TV's New Bundle May Already Be Here

TV’s next big bundle might be coming — or is it already in operation?

With streaming platforms continuing their rapid rise, we can assume the three to four streaming apps that consumers use with some regularity might be the base for more. But how many more streamers can the category sustain?

The 1990s version of a cable TV provider — offering 200 or 300 TV networks through pay TV services — now have little prospects in this environment. Currently, there is much aggregation of TV networks content — large and small — through major legacy TV companies' streaming platforms.

For example: NBCUniversal’s Peacock can include NBC Television Network programming as well as programs from over a dozen cable TV networks, such as Bravo, USA Network, CNBC and Oxygen.

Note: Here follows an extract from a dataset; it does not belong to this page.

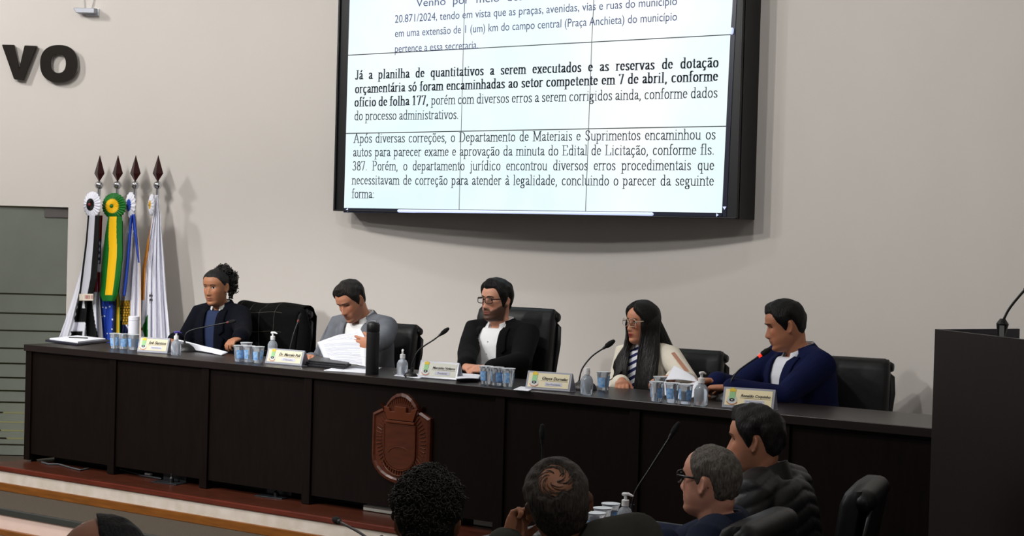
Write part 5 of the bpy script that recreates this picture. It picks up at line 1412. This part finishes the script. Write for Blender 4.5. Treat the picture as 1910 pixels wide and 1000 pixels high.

Discovery+ can also amass shows from Discovery Channel, ID, Animal Planet, Food Network, HGTV and the Cooking Channel.

Perhaps we need a new bundle of say 10 to 15 big company-wide streaming platforms.



A transitional move with Sling TV, YouTube TV, Hulu + Live TV might offer up 50 to 70 channels for consumers — a sizable step down from the traditional pay TV services of 200 to 300 channels. But maybe that's enough.

And what about the niche linear TV networks, and even more micro-targeted video platform and apps that only exist in digital-first spaces? That seems to be the distribution business for Roku, Amazon Fire TV and others  — set-top-box/streaming platforms' purveyors that can offer up to 1,000 or more publishers of all shapes and sizes.

Here’s the good news: Users can subscribe to one, all or none of them. You choose.

The bad news is long-term price hikes. Remember, monthly cable TV bills in the late 1980s could be found for around $16 a month.

All this brings us to back to a growing mid-1990s complaint from TV consumers, lodged in conjunction with growing cable bills on difficult-to-change one- or two-year contracts: The desire for an “a la carte” program selection.

Now there is a different way. Monthly TV viewing might not entail a five-star restaurant bill — at least in the short term. In a couple of years, we may need to go on a diet again.